Gov. Melo Egídio numa visita a Coloane em 1979
Ele tinha sabido através de órgãos de comunicação social que em Macau havia uma certa preocupação pela nova situação criada. Com um sorriso nos lábios, disse-me que não percebia bem essa preocupação, que achava que agora é que não deveria haver preocupação nenhuma, porquanto existia uma situação clara, absolutamente definida e, portanto, fora encontrada com certeza a paz e a tranquilidade necessárias para o desenvolvimento económico e social do território que ele considerava que se ia mesmo dar. E não se enganou. Deng Xiaoping, o homem a quem a China muito deve, porque a abriu ao exterior, foi realmente o filósofo da teoria um país dois sistemas que permitiu o desenvolvimento da China. Mais uma vez ele teve razão.

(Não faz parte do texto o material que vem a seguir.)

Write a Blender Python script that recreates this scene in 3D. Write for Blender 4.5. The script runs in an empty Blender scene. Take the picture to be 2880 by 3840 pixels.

Deng Xiaoping dava realmente uma importância extraordinária, mesmo prioritária, às relações culturais. Quando se abordou quais eram as consequências desse estabelecimento de relações, a troca de determinadas entidades, de embaixadores, de adidos militares, de embaixadas de carácter económico, ele disse-me que era tudo verdade e era muito importante, mas mais importante ainda era o intercâmbio entre as pessoas, porque as pessoas são difusoras de cultura.
Os chineses levam a cultura da China a Portugal e os portugueses trazem a cultura de Portugal à China. Para Deng Xiaoping os laços culturais eram os laços mais importantes que podem unir os homens e, afinal de contas, os laços culturais englobam tudo aquilo que possa depois vir”.